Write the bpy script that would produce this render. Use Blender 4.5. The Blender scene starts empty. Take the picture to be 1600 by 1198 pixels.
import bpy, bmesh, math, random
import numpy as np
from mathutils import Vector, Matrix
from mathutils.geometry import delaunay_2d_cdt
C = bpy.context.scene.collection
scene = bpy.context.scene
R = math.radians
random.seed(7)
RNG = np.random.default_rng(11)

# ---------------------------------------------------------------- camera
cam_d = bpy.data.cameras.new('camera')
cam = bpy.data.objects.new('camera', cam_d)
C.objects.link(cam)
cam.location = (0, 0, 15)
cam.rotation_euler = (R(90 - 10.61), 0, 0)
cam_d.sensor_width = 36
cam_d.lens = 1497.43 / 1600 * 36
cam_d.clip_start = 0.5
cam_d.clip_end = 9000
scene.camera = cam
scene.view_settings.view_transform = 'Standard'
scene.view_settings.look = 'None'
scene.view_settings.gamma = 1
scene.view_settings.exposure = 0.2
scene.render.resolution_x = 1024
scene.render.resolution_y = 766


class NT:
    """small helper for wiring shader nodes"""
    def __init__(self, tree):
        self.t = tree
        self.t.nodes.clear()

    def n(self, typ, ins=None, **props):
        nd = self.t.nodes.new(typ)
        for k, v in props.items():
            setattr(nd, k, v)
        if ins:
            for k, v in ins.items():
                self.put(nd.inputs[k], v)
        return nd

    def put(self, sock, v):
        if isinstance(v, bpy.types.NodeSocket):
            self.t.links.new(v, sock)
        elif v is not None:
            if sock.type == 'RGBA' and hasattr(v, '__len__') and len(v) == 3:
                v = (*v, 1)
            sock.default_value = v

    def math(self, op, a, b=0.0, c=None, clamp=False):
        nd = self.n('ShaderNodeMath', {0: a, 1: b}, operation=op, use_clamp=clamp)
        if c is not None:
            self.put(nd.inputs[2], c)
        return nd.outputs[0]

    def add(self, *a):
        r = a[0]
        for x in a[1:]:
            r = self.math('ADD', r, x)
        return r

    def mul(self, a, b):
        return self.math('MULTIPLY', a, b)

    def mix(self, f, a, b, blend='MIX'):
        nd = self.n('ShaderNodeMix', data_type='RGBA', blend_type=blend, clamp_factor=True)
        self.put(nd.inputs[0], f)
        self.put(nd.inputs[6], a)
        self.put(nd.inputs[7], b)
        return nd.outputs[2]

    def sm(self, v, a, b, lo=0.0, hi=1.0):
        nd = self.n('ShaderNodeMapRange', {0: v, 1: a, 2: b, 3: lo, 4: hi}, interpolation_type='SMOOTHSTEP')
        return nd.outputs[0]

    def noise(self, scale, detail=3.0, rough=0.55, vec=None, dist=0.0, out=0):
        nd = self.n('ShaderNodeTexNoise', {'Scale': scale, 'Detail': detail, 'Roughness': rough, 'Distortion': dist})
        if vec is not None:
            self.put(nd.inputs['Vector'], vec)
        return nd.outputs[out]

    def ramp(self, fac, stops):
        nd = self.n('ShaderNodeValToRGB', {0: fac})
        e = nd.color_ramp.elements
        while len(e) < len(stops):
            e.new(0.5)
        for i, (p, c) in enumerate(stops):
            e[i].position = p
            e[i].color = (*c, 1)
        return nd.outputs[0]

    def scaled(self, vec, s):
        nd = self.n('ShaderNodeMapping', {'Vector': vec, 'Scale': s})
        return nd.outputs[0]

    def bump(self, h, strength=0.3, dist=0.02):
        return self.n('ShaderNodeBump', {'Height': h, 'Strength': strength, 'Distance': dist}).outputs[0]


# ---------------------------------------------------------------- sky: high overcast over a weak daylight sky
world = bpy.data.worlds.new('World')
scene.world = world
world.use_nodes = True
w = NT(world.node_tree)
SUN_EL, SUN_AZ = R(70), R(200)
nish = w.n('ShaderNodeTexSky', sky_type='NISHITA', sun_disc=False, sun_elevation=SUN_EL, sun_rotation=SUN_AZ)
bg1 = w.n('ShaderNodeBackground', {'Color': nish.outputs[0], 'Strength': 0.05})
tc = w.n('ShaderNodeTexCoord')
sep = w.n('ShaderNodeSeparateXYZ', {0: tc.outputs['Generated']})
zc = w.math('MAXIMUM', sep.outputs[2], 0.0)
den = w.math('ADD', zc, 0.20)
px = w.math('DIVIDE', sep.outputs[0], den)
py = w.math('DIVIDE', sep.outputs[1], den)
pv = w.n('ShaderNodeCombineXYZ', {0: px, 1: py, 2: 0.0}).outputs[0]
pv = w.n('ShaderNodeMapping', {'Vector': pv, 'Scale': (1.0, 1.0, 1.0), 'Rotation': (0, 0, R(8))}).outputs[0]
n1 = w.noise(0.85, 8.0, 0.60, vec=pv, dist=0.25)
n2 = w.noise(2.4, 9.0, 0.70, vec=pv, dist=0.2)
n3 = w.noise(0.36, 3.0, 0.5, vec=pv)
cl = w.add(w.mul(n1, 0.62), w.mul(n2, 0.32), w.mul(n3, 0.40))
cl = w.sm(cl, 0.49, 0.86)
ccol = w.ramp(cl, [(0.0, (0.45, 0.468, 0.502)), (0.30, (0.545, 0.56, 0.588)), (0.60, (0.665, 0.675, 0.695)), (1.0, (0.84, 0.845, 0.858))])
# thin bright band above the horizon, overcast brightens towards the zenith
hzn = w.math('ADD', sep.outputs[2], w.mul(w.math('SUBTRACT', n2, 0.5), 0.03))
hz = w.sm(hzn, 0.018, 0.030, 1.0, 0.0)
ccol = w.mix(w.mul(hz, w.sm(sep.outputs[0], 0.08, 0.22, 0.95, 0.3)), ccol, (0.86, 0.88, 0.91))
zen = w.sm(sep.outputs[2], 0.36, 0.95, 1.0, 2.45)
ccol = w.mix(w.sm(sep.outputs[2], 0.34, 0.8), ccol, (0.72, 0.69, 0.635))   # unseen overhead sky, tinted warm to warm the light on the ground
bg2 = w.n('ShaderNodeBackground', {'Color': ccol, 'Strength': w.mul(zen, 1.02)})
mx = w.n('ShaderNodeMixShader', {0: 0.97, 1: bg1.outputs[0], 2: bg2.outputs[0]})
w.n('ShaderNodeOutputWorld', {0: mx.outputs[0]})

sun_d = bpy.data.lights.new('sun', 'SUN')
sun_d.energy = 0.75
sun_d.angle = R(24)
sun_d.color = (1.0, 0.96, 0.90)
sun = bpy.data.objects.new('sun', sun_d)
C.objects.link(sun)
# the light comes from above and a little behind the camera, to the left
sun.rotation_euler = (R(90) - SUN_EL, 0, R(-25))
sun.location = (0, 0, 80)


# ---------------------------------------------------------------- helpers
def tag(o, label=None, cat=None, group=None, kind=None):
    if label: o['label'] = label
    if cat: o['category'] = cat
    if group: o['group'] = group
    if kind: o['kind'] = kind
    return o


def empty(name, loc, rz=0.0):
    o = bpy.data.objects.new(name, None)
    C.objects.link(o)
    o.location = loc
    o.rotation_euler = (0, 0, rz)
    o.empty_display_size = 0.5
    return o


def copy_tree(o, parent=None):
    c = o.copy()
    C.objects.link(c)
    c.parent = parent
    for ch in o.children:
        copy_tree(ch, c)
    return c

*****

● **Set problem**: Write out the entire listing exactly.

● **The result**:
Write the bpy script that would produce this render. Use Blender 4.5. The Blender scene starts empty. Take the picture to be 1600 by 1198 pixels.
import bpy, bmesh, math, random
import numpy as np
from mathutils import Vector, Matrix
from mathutils.geometry import delaunay_2d_cdt
C = bpy.context.scene.collection
scene = bpy.context.scene
R = math.radians
random.seed(7)
RNG = np.random.default_rng(11)

# ---------------------------------------------------------------- camera
cam_d = bpy.data.cameras.new('camera')
cam = bpy.data.objects.new('camera', cam_d)
C.objects.link(cam)
cam.location = (0, 0, 15)
cam.rotation_euler = (R(90 - 10.61), 0, 0)
cam_d.sensor_width = 36
cam_d.lens = 1497.43 / 1600 * 36
cam_d.clip_start = 0.5
cam_d.clip_end = 9000
scene.camera = cam
scene.view_settings.view_transform = 'Standard'
scene.view_settings.look = 'None'
scene.view_settings.gamma = 1
scene.view_settings.exposure = 0.2
scene.render.resolution_x = 1024
scene.render.resolution_y = 766


class NT:
    """small helper for wiring shader nodes"""
    def __init__(self, tree):
        self.t = tree
        self.t.nodes.clear()

    def n(self, typ, ins=None, **props):
        nd = self.t.nodes.new(typ)
        for k, v in props.items():
            setattr(nd, k, v)
        if ins:
            for k, v in ins.items():
                self.put(nd.inputs[k], v)
        return nd

    def put(self, sock, v):
        if isinstance(v, bpy.types.NodeSocket):
            self.t.links.new(v, sock)
        elif v is not None:
            if sock.type == 'RGBA' and hasattr(v, '__len__') and len(v) == 3:
                v = (*v, 1)
            sock.default_value = v

    def math(self, op, a, b=0.0, c=None, clamp=False):
        nd = self.n('ShaderNodeMath', {0: a, 1: b}, operation=op, use_clamp=clamp)
        if c is not None:
            self.put(nd.inputs[2], c)
        return nd.outputs[0]

    def add(self, *a):
        r = a[0]
        for x in a[1:]:
            r = self.math('ADD', r, x)
        return r

    def mul(self, a, b):
        return self.math('MULTIPLY', a, b)

    def mix(self, f, a, b, blend='MIX'):
        nd = self.n('ShaderNodeMix', data_type='RGBA', blend_type=blend, clamp_factor=True)
        self.put(nd.inputs[0], f)
        self.put(nd.inputs[6], a)
        self.put(nd.inputs[7], b)
        return nd.outputs[2]

    def sm(self, v, a, b, lo=0.0, hi=1.0):
        nd = self.n('ShaderNodeMapRange', {0: v, 1: a, 2: b, 3: lo, 4: hi}, interpolation_type='SMOOTHSTEP')
        return nd.outputs[0]

    def noise(self, scale, detail=3.0, rough=0.55, vec=None, dist=0.0, out=0):
        nd = self.n('ShaderNodeTexNoise', {'Scale': scale, 'Detail': detail, 'Roughness': rough, 'Distortion': dist})
        if vec is not None:
            self.put(nd.inputs['Vector'], vec)
        return nd.outputs[out]

    def ramp(self, fac, stops):
        nd = self.n('ShaderNodeValToRGB', {0: fac})
        e = nd.color_ramp.elements
        while len(e) < len(stops):
            e.new(0.5)
        for i, (p, c) in enumerate(stops):
            e[i].position = p
            e[i].color = (*c, 1)
        return nd.outputs[0]

    def scaled(self, vec, s):
        nd = self.n('ShaderNodeMapping', {'Vector': vec, 'Scale': s})
        return nd.outputs[0]

    def bump(self, h, strength=0.3, dist=0.02):
        return self.n('ShaderNodeBump', {'Height': h, 'Strength': strength, 'Distance': dist}).outputs[0]


# ---------------------------------------------------------------- sky: high overcast over a weak daylight sky
world = bpy.data.worlds.new('World')
scene.world = world
world.use_nodes = True
w = NT(world.node_tree)
SUN_EL, SUN_AZ = R(70), R(200)
nish = w.n('ShaderNodeTexSky', sky_type='NISHITA', sun_disc=False, sun_elevation=SUN_EL, sun_rotation=SUN_AZ)
bg1 = w.n('ShaderNodeBackground', {'Color': nish.outputs[0], 'Strength': 0.05})
tc = w.n('ShaderNodeTexCoord')
sep = w.n('ShaderNodeSeparateXYZ', {0: tc.outputs['Generated']})
zc = w.math('MAXIMUM', sep.outputs[2], 0.0)
den = w.math('ADD', zc, 0.20)
px = w.math('DIVIDE', sep.outputs[0], den)
py = w.math('DIVIDE', sep.outputs[1], den)
pv = w.n('ShaderNodeCombineXYZ', {0: px, 1: py, 2: 0.0}).outputs[0]
pv = w.n('ShaderNodeMapping', {'Vector': pv, 'Scale': (1.0, 1.0, 1.0), 'Rotation': (0, 0, R(8))}).outputs[0]
n1 = w.noise(0.85, 8.0, 0.60, vec=pv, dist=0.25)
n2 = w.noise(2.4, 9.0, 0.70, vec=pv, dist=0.2)
n3 = w.noise(0.36, 3.0, 0.5, vec=pv)
cl = w.add(w.mul(n1, 0.62), w.mul(n2, 0.32), w.mul(n3, 0.40))
cl = w.sm(cl, 0.49, 0.86)
ccol = w.ramp(cl, [(0.0, (0.45, 0.468, 0.502)), (0.30, (0.545, 0.56, 0.588)), (0.60, (0.665, 0.675, 0.695)), (1.0, (0.84, 0.845, 0.858))])
# thin bright band above the horizon, overcast brightens towards the zenith
hzn = w.math('ADD', sep.outputs[2], w.mul(w.math('SUBTRACT', n2, 0.5), 0.03))
hz = w.sm(hzn, 0.018, 0.030, 1.0, 0.0)
ccol = w.mix(w.mul(hz, w.sm(sep.outputs[0], 0.08, 0.22, 0.95, 0.3)), ccol, (0.86, 0.88, 0.91))
zen = w.sm(sep.outputs[2], 0.36, 0.95, 1.0, 2.45)
ccol = w.mix(w.sm(sep.outputs[2], 0.34, 0.8), ccol, (0.72, 0.69, 0.635))   # unseen overhead sky, tinted warm to warm the light on the ground
bg2 = w.n('ShaderNodeBackground', {'Color': ccol, 'Strength': w.mul(zen, 1.02)})
mx = w.n('ShaderNodeMixShader', {0: 0.97, 1: bg1.outputs[0], 2: bg2.outputs[0]})
w.n('ShaderNodeOutputWorld', {0: mx.outputs[0]})

sun_d = bpy.data.lights.new('sun', 'SUN')
sun_d.energy = 0.75
sun_d.angle = R(24)
sun_d.color = (1.0, 0.96, 0.90)
sun = bpy.data.objects.new('sun', sun_d)
C.objects.link(sun)
# the light comes from above and a little behind the camera, to the left
sun.rotation_euler = (R(90) - SUN_EL, 0, R(-25))
sun.location = (0, 0, 80)


# ---------------------------------------------------------------- helpers
def tag(o, label=None, cat=None, group=None, kind=None):
    if label: o['label'] = label
    if cat: o['category'] = cat
    if group: o['group'] = group
    if kind: o['kind'] = kind
    return o


def empty(name, loc, rz=0.0):
    o = bpy.data.objects.new(name, None)
    C.objects.link(o)
    o.location = loc
    o.rotation_euler = (0, 0, rz)
    o.empty_display_size = 0.5
    return o


def copy_tree(o, parent=None):
    c = o.copy()
    C.objects.link(c)
    c.parent = parent
    for ch in o.children:
        copy_tree(ch, c)
    return c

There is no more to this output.